Var olan öğretmenlerle ve gerek bakanlık gerekse il müdürlükleri tarafından yapılan planlamalarla öğretmen açığının kapatılabileceğini, ayrıca ücretli öğretmenlik ve Ekim ayı içerisinde yapılacak atamalarla bu açığın doldurulacağını ifade eden Barışan, “Eğitim-öğretimde öğretmem açığımız yüz binden fazladır. Var olan öğretmenlerimizle ve gerek bakanlık gerekse il müdürlükleri tarafından yapılan planlamalarla bu açık kapatılacaktır. Ayrıca ücretli öğretmenlik ve Ekim ayı içerisinde yapılacak atamalarla bu açık doldurulacaktır. En kısa zamanda eğitim-öğretim rayına oturacaktır. İnşallah en kısa zamanda mezun olan öğretmenlerimiz atanır ve eğitimin kalitesi de yükselir. Atama bekleyen öğretmenlerin istihdamı da devlet ve özel okullarda yapılır. Bu mezun olanlara yeni mezunlar eklenmemesi için bunun fizibilitesinin yapılması, planlanmaların yapılması gerekir.” şeklinde konuştu.
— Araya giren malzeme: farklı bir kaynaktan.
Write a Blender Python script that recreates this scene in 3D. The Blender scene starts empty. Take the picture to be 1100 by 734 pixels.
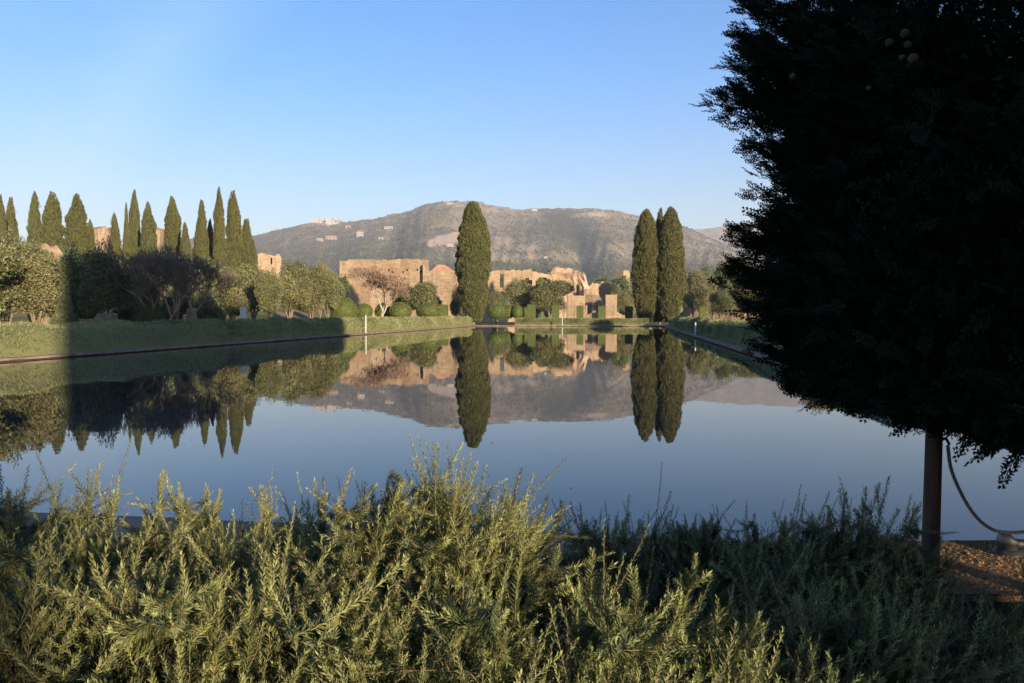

Barışan son olarak, “Bir üniversitenin alt bölümüne bir eğitim fakültesi açıldığı zaman bunun dört sene sonrasındaki hesabının da yapılması gerekir. Öğrenci sayımız ne kadar olacak, nüfusumuz nereye geliyor, bunların hesabının yapılması gerekir. Bunlar göz önünde tutularak eğitim fakültelerine öğrenci alınmalı ki, bu öğrenciler mezun olduklarında boş kalmasınlar.” önerilerinde bulundu.